なぜ日本は勝てるはずのない戦争を始めてしまったのか
第二次世界大戦へと日本が突き進んだ背景には、単純な「侵略」や「野心」では説明しきれない、複雑な歴史的経緯があります。
1929年の世界恐慌に端を発した連鎖的な不況から脱却しようとするなかで、日本は満州や中国市場に進出し、結果的に英米の利権に触れることとなりました。経済的追い詰められ方、国際社会での孤立、そして内政的な行き詰まりが複雑に絡み合い、戦争への道を選んでしまったのです。
しかし、戦争は「子どもの喧嘩」のように「ごめんなさい」で済むものではありません。国家の意思が交錯し、命が無数に消える事態です。たとえば真珠湾攻撃を指揮した山本五十六や、硫黄島の戦いで知られる栗林忠道といった軍人たちは、アメリカへの留学経験を持ち、両国の国力の差を肌で感じていたはずです。
当時のデータを見れば一目瞭然です。アメリカと日本の人口は約1.9倍、国民総生産(GNP)は約11.8倍、鉄鋼の生産量は約12.1倍、石油に至っては約528倍もの開きがありました。これは、貯金が10万円の大人が、貯金5280万円の大人とマネーゲームをするようなもの。どちらの貯金が先に尽きるかは、考えるまでもありません。
(出典:そういちコラム「戦争を始めたときの、日本とアメリカの国力の比較データ」)
それでも日本は開戦に踏み切りました。その背景には、当時の日本における「戦争=外交手段の一つ」という旧来的な感覚が根強く残っていたことがあるのではないかと感じます。短期決戦で相手の戦意を砕き、講和に持ち込めば勝ちだという思考です。
しかし世界はすでに変わっていました。第一次世界大戦を経験した欧米諸国は、「戦争=一方が壊滅するまで終わらない」という厳しい現実を学んでいたのです。
また、日本は元寇、日露戦争といった国家的危機を乗り越えた経験から、「自分たちは絶対に負けない」という過信もあったのかもしれません。その自信が、冷静な判断を曇らせたように思えます。
開戦後、日本国民の生活は急激に悪化しました。漁師や農民まで戦場に送られ、食料の生産が止まり、日常生活が崩壊していきます。不満を口にすれば特高警察に逮捕され、拷問もありました。子どものおもちゃさえも、武器の原料として取り上げられるような時代です。

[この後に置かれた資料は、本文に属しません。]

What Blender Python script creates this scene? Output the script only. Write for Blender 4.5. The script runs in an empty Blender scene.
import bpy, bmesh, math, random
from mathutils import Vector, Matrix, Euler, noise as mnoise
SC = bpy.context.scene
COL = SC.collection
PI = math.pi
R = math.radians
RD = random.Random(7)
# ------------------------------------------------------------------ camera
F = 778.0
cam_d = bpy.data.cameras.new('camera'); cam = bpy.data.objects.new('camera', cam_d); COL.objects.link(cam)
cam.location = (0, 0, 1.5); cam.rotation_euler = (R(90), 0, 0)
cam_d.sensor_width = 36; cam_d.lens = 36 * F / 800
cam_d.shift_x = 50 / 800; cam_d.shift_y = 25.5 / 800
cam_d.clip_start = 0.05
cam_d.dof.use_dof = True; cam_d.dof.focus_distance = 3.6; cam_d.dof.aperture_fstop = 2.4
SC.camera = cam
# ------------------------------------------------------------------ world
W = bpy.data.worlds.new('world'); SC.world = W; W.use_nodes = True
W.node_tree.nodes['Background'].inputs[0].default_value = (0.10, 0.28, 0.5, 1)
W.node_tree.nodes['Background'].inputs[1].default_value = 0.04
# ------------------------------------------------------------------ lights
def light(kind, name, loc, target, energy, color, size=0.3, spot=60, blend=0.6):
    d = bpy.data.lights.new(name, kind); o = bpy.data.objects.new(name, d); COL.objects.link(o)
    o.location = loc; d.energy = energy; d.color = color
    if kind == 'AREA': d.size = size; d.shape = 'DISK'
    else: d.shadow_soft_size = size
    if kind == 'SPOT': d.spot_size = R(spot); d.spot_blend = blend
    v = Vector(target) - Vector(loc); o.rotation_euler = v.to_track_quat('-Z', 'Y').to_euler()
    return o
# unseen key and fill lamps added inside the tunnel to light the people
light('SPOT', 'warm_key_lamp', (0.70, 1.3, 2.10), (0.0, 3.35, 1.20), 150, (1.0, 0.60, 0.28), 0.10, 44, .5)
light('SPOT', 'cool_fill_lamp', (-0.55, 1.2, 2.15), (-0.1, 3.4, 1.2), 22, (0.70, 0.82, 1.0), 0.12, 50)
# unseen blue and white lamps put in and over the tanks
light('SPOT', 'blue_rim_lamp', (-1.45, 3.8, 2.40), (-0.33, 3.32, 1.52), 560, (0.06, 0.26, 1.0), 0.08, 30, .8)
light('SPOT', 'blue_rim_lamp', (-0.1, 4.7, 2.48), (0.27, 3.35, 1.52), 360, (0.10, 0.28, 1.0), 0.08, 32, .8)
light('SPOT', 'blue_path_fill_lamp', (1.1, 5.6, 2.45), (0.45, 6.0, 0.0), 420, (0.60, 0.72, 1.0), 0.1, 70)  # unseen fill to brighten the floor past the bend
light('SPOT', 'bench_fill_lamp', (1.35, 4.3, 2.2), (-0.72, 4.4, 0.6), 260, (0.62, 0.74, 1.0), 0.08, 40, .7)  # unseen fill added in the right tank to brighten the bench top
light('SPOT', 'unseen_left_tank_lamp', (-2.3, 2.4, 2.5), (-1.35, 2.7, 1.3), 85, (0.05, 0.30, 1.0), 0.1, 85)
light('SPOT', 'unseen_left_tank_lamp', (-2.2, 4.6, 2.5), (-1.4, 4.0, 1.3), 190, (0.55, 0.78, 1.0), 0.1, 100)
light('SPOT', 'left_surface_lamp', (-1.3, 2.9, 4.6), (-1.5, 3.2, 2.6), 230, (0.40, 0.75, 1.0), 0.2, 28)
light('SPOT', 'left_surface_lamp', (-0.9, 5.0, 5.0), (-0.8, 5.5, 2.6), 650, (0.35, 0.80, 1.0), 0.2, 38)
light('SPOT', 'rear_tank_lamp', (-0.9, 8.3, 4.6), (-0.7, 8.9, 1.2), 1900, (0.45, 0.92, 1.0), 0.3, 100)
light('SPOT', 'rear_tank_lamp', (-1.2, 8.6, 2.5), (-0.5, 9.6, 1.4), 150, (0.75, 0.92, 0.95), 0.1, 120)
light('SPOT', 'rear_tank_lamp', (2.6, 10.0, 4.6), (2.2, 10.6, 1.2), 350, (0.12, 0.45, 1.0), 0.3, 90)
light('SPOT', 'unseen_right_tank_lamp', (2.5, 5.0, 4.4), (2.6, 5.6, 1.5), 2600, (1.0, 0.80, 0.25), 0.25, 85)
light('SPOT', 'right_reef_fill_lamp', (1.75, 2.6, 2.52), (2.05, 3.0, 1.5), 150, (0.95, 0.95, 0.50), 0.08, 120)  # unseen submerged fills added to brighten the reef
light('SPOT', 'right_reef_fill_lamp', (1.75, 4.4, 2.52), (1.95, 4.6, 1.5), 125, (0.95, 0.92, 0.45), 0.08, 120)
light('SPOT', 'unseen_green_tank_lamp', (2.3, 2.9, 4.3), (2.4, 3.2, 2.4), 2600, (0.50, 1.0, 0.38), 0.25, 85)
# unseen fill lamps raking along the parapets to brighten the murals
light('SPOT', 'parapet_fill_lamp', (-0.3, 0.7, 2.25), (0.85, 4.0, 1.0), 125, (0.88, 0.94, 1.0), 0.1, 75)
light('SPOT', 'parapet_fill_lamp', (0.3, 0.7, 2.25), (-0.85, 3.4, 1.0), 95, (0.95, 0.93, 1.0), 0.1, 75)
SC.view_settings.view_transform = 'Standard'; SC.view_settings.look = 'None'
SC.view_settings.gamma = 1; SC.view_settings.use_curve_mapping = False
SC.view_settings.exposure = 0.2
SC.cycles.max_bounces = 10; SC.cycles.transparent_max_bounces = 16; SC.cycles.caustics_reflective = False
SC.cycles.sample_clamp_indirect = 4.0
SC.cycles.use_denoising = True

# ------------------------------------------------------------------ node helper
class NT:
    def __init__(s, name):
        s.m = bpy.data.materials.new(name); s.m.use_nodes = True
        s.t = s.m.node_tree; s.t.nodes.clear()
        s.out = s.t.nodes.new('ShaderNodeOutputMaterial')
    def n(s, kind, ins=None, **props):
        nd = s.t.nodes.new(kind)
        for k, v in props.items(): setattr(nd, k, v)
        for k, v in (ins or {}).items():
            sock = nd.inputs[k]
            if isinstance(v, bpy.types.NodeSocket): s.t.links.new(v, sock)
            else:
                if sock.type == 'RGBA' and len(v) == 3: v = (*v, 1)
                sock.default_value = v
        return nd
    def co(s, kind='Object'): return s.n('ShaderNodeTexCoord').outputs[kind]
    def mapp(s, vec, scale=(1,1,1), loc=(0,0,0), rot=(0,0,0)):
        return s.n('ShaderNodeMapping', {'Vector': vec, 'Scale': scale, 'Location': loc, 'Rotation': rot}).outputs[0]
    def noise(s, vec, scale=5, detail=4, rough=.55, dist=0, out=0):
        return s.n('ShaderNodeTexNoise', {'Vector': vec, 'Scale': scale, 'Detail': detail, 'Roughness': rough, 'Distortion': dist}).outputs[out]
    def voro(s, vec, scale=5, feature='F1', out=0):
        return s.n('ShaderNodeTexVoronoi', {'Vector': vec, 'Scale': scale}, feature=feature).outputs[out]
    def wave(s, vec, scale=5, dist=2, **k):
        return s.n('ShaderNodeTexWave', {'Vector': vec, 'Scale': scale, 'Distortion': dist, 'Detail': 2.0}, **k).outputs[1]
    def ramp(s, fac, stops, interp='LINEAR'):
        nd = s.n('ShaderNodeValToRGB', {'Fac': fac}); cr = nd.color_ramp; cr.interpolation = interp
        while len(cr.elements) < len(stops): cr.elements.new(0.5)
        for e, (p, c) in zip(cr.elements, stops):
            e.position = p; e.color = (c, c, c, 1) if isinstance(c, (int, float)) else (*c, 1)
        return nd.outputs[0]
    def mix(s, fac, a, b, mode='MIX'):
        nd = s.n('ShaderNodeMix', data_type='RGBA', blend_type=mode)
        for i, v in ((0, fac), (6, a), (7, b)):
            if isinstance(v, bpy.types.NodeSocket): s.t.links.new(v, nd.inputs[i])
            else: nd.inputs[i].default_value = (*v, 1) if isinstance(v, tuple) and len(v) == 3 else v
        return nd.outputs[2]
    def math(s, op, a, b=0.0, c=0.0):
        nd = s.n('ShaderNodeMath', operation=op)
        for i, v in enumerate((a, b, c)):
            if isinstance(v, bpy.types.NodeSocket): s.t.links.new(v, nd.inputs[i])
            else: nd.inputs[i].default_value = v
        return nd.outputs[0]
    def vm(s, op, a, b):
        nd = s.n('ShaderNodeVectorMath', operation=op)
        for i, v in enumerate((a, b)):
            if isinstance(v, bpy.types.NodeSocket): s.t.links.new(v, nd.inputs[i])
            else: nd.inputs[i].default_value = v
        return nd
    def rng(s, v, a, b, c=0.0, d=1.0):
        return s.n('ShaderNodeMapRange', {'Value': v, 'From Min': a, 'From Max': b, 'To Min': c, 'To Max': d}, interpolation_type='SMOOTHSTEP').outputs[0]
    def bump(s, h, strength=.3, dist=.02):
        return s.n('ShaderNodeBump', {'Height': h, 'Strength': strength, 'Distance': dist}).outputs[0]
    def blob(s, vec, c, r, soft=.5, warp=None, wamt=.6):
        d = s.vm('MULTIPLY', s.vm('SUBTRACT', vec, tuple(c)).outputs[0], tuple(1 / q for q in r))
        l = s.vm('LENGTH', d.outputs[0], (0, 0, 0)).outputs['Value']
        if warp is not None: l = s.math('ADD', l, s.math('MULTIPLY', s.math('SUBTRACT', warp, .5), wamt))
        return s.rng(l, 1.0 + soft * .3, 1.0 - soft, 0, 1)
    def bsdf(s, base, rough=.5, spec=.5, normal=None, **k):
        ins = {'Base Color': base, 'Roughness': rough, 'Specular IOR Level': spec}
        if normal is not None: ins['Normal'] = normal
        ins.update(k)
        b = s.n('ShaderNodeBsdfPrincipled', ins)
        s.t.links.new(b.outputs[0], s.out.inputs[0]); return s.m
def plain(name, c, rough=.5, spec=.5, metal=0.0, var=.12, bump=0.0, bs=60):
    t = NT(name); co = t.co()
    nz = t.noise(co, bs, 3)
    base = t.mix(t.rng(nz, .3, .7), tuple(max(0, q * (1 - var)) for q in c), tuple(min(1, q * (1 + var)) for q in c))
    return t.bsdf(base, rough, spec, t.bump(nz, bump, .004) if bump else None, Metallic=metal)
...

一方で、アメリカ国内の街並みの写真を見ると、そこには「余裕」が感じられます。娯楽も賑わい、人々の生活は戦時中とは思えないほど落ち着いている。アメリカは、戦ってはいけない相手だった——これは、当時アメリカに駐在していた栗林中将も、深く実感していたことだったようです。
それでも日本は、戦争をやめることができませんでした。特攻という「命を部品のように使う戦術」が現れた時点で、日本に勝ち目が無いことは明らかでした。「守るべき国民を不幸にした段階で、それはもう敗戦である」と言っても過言ではないでしょう。
なぜ戦争をやめられなかったのか。本当に勝てると思っていたのか。あるいは、「どう終わらせるか」を誰も考えていなかったのかもしれません。そして、敗戦したときに誰が責任を取るのか、その覚悟がなかった——取っ掛かりはよくても、最終地点が見えていなかったのです。
この「出口の設計がないまま突き進む姿勢」は、現在の日本社会にも通じるものがあると、私は感じています。